US Presidential Aspirant, Nikki Haley To Suspend Campaign After Tuesday’s Defeat, Leave Trump As Last Major Republican Candidate
March 6, 2024

This will leave former President Donald Trump as the last remaining major candidate for the 2024 Republican nomination.

Former U.S. Ambassador Nikki Haley will suspend her presidential campaign Wednesday after being soundly defeated across the country on Super Tuesday.

This will leave former President Donald Trump as the last remaining major candidate for the 2024 Republican nomination.

Three people with direct knowledge who spoke on the condition of anonymity because they weren’t authorized to speak publicly confirmed Haley’s decision ahead of an announcement by her scheduled for Wednesday morning, AP News reports.

Haley is not planning to endorse Trump in her announcement, according to the people with knowledge of her plans. 

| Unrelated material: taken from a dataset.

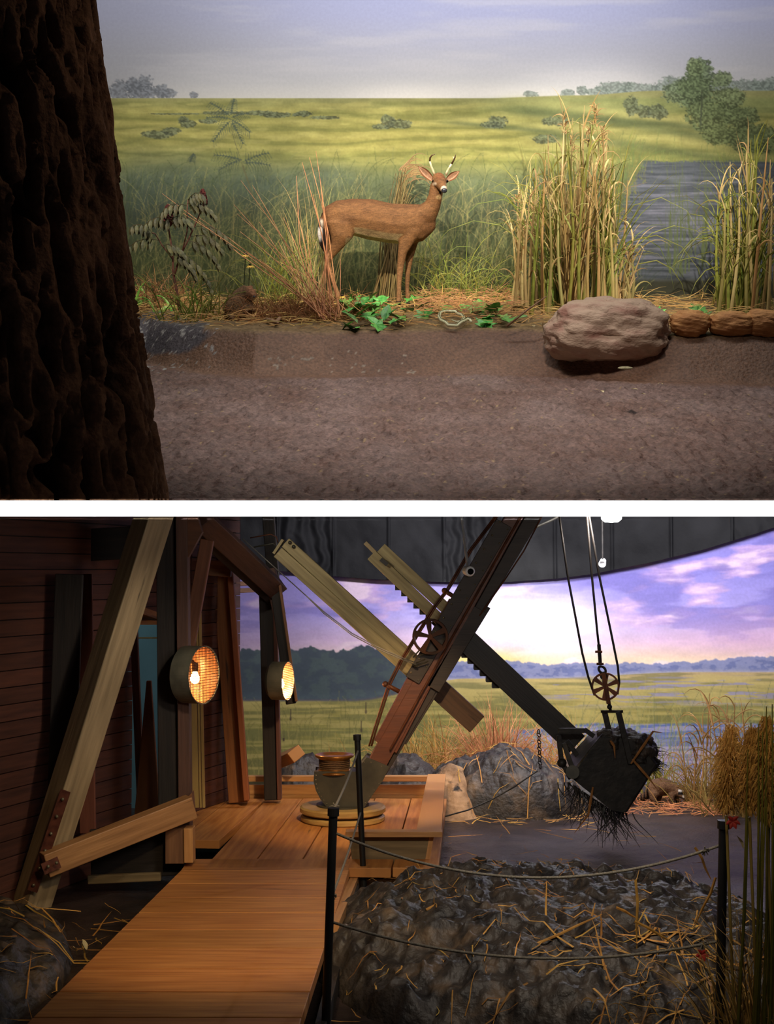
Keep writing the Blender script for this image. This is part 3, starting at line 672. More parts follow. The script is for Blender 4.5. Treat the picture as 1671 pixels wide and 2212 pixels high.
# ------------------------------------------------------------------ deer
def fur(c, V, s=1.0, amt=.18):
    n = fbm(V[:, 0] * 40 * s, V[:, 1] * 120 * s, V[:, 2] * 160 * s, 3, 3)[:, None]; return np.clip(c * (1 - amt + 2 * amt * n), 0, 1)
def lerp_c(c, mask, col_): m = np.clip(mask, 0, 1)[:, None]; return c * (1 - m) + hexc(col_) * m
def toimg(V, w=1):
    R = np.array((R1 if w == 1 else R2).to_3x3()); q = (V - np.array(CAM1 if w == 1 else CAM2)) @ R
    return 835.5 + F * q[:, 0] / q[:, 1], 1106 - F * q[:, 2] / q[:, 1]
def deer():
    D = 12.0; k = D / F
    def q(x, y, dd=0): return P1(x, y, d=D + dd)
    org = P1(800, 655, d=D); T = thing('deer', (org.x, D, Z1(org.x, D)), 'brown young buck standing side on with its head turned to the viewer', 'deer')
    mb = MB(); B = lambda L: blobs(mb, [(q(x, y, dd), hw, hh * k) for x, y, dd, hh, hw in L])
    B([(704, 484, 0, 20, .06), (712, 480, 0, 34, .10), (735, 474, 0, 41, .13), (763, 469, 0, 39, .135), (800, 474, 0, 43, .14), (840, 482, 0, 42, .145), (875, 484, 0, 43, .14), (905, 481, 0, 40, .115), (922, 474, 0, 30, .08)])
    B([(908, 468, 0, 30, .10), (923, 460, -.02, 24, .085), (934, 443, -.03, 17.5, .068), (940, 424, -.04, 15, .06), (943, 402, -.03, 14.5, .058)])
    # head turned to the viewer
    blobs(mb, [(q(945, 390, .03), .05, .056), (q(947, 389, -.03), .060, .066), (q(950, 394, -.085), .056, .056), (q(953.5, 401, -.14), .041, .041), (q(957, 407.5, -.19), .032, .034), (q(958.5, 411, -.215), .026, .026)], flat=(1, 0, 0))
    mb.ball(q(936, 391, -.065), .020); mb.ball(q(963, 391, -.065), .020)
    # near hind leg, far hind leg, near fore leg, far fore leg
    B([(738, 482, -.07, 34, .07), (737, 508, -.08, 25, .062), (728, 530, -.07, 13.5, .042), (716, 549, -.06, 8.5, .028), (707, 563, -.06, 7.2, .024), (711, 580, -.06, 5.4, .02), (719, 606, -.06, 4.8, .018), (727, 630, -.06, 5.4, .021), (732, 645, -.07, 6, .022)])
    B([(726, 500, .07, 28, .06), (716, 535, .08, 14, .04), (707, 560, .08, 8, .028), (709, 590, .08, 5.5, .02), (711, 620, .08, 5.2, .018), (712, 646, .07, 6.2, .022)])
    B([(885, 495, -.07, 26, .06), (877, 520, -.08, 17, .045), (869, 545, -.09, 10, .032), (865, 572, -.09, 8, .026), (862, 606, -.10, 5.6, .019), (861, 640, -.11, 5.2, .018), (860, 656, -.12, 6, .022)])
    B([(893, 498, .06, 24, .05), (889, 525, .06, 13, .04), (884, 556, .05, 8.6, .03), (880, 590, .04, 5.8, .02), (879, 622, .03, 5, .018), (880.5, 648, .02, 5, .018), (881, 657, .0, 6, .021)])
    V, Fq, Nn = remesh(mb, .0085, 5, .5); px, py = toimg(V)
    c = np.tile(hexc((124, 86, 52)), (len(V), 1)); head = (py < 425) & (px > 915)
    c = lerp_c(c, sm(.35, 1, Nn[:, 2]) * ~head * .55, (82, 52, 32))
    c = lerp_c(c, sm(-.25, -.85, Nn[:, 2]) * (px > 745) * (px < 880) * (py > 490), (200, 178, 132))
    c = lerp_c(c, sm(545, 600, py) * .5, (160, 118, 80)); c = lerp_c(c, sm(.45, .75, fbm(V[:, 0] * 6, V[:, 1] * 6, V[:, 2] * 9, 77)) * .35, (84, 52, 32)); c = lerp_c(c, sm(648, 652, py), (34, 26, 20))
    c = lerp_c(c, sm(722, 700, px) * sm(520, 470, py) * .5, (96, 58, 36))
    c = lerp_c(c, sm(700, 694, px) * sm(470, 480, py) * sm(530, 515, py), (220, 206, 186))
    c = lerp_c(c, sm(9, 3, np.hypot((px - 948) / 1.0, (py - 426) / .7)) * .7, (196, 166, 116))
    c = lerp_c(c, sm(4.5, 2, np.hypot((px - 938) / 1.4, py - 397)), (206, 180, 150)); c = lerp_c(c, sm(3.5, 1.5, np.hypot(px - 965, py - 397)), (206, 180, 150))
    c = lerp_c(c, sm(9.5, 6.5, np.hypot(px - 959, py - 409)) * head, (206, 184, 160)); c = lerp_c(c, sm(8.5, 6.5, np.hypot(px - 948, (py - 380))) * head * .35, (120, 60, 34))
    c = lerp_c(c, sm(4, 2, np.hypot(px - 950.5, py - 416)) * head, (40, 30, 26))
    m = attr_mat('deer_coat', 'paint', rough=.75, scale=90, amount=.22, bump=.004, spec=.25, bscale=110)
    raw_mesh('body', V, Fq, m, T['_o'], parent=T, colors=fur(c, V, .8, .5))
    dk = mat('dark_horn', (20, 16, 14), (34, 28, 24), rough=.3, scale=20)
    for x, y in ((936.5, 391.5), (965, 391.5)): MB().ball(q(x, y, -.083), .0125, n=12, sc=(1.1, .7, 1)).build('eye', mat('glass_eye', (8, 6, 5), rough=.08), T, smooth=True)
    MB().ball(q(959, 411.5, -.225), .022, n=14, sc=(1.15, .7, .95)).build('nose', mat('wet_nose', (22, 22, 26), (60, 62, 70), rough=.25, scale=60), T, smooth=True)
    bone = mat('antler', (222, 208, 160), (240, 230, 190), rough=.45, scale=20); bone2 = mat('antler_tip', (70, 48, 28), (92, 66, 40), rough=.5, scale=20)
    A = [(938, 378), (935, 369), (930.5, 358), (928, 348), (928.5, 341), (932, 336), (939, 333)]
    B2 = [(963, 378), (965.5, 370), (970, 362), (975, 354), (979, 347), (982.5, 340), (983.5, 334)]
    for L, tine in ((A, None), (B2, [(981.5, 346), (979.5, 341), (978, 338)])):
        pts = [q(x, y, -.02 - .012 * i) for i, (x, y) in enumerate(L)]
        a = MB().tube(pts[:4], [.0115, .0095, .0088, .0082], n=10).build('antler', bone, T, smooth=True)
        MB().tube(pts[3:], [.0082, .0072, .006, .0025], n=10).build('antler_tip', bone2, a, smooth=True, label='dark antler tip')
        if tine: MB().tube([q(x, y, -.05) for x, y in tine], [.005, .004, .002], n=8).build('antler_tine', bone, a, smooth=True)
    earm = attr_mat('ear_hide', 'paint', rough=.8, scale=60, amount=.2)
    for base, tip, wdt, sg in (((934, 389), (901, 357), .066, -1), ((965, 389), (993, 369), .062, 1)):
        b = q(*base, -.01); t = q(*tip, -.01); L = (t - b); nseg = 14; vs = []; cs = []; ax = L.normalized(); sd = ax.cross(Vector((0, -1, 0))).normalized()
        for i in range(nseg + 1):
            s_ = i / nseg; w_ = wdt * (math.sin(math.pi * min(1, s_ * .80 + .13)) ** .8) * (1 - s_ ** 5) * .5
            for j in range(9):
                a = (j / 8 - .5) * 2; vs.append(b + L * s_ + sd * (w_ * a) + Vector((0, .022 * (1 - a * a) * math.sin(math.pi * min(1, s_ + .15)), 0)))
                edge = abs(a) > .72 or s_ > .9; cs.append(hexc((120, 78, 50)) if edge else hexc((196, 150, 118)) * (.55 if abs(a) < .35 else 1))
        n0 = len(vs); vs2 = vs + [v + Vector((0, .006, 0)) for v in vs]; cs2 = cs + [hexc((130, 84, 52))] * n0; fs = []
        for i in range(nseg):
            for j in range(8):
                a0 = i * 9 + j; fs.append((a0, a0 + 9, a0 + 10, a0 + 1)); fs.append((n0 + a0, n0 + a0 + 1, n0 + a0 + 10, n0 + a0 + 9))
        raw_mesh('ear', [tuple(v) for v in vs2], fs, earm, T['_o'], parent=T, colors=np.array(cs2))
    tl = MB(); blobs(tl, [(q(702, 462, .0), .02, .03), (696.5, 0, 0) and (q(696.5, 480, .0), .026, .034), (q(695, 505, .0), .028, .04), (q(698, 528, .01), .02, .034), (q(703, 545, .01), .008, .016)], n=12)
    V, Fq, Nn = remesh(tl, .008, 3); px, py = toimg(V); c = np.tile(hexc((40, 28, 22)), (len(V), 1)); c = lerp_c(c, sm(697, 694, px) * sm(488, 494, py) * sm(525, 512, py), (216, 208, 200))
    raw_mesh('tail', V, Fq, m, T['_o'], parent=T, colors=fur(c, V), label='dark tail with a white edge')
deer()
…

Instead, she is expected to encourage him to earn the support of the coalition of moderate Republicans and independent voters who supported her.

Haley, a former South Carolina governor and U.N. ambassador, was Trump’s first significant rival when she jumped into the race in February 2023. She spent the final phase of her campaign aggressively warning the GOP against embracing Trump, whom she argued was too consumed by chaos and personal grievance to defeat President Joe Biden in the general election.

Her departure clears Trump to focus solely on his likely rematch in November with Biden. The former president is on track to reach the necessary 1,215 delegates to clinch the Republican nomination later this month.

Haley’s defeat marks a painful, if predictable, blow to those voters, donors and Republican Party officials who opposed Trump and his fiery brand of “Make America Great Again” politics. 

She was especially popular among moderates and college-educated voters, constituencies that will likely play a pivotal role in the general election. It’s unclear whether Trump, who recently declared that Haley donors would be permanently banned from his movement, can ultimately unify a deeply divided party.

Haley leaves the 2024 presidential contest having made history as the first woman to win a Republican primary. She beat Trump in the District of Columbia on Sunday and Vermont on Tuesday.

She had insisted she would stay in the race through Super Tuesday and crossed the country campaigning in states holding Republican contests. Ultimately, she was unable to knock Trump off his glide path to a third straight nomination.

Haley’s allies note that she exceeded most of the political world’s expectations by making it as far as she did.

She had initially ruled out running against Trump in 2024. But she changed her mind and ended up launching her bid three months after he did, citing among other things the country’s economic troubles and the need for “generational change.” 

Haley, 52, later called for competency tests for politicians over the age of 75 — a knock on both Trump, who is 77, and President Joe Biden, who is 81.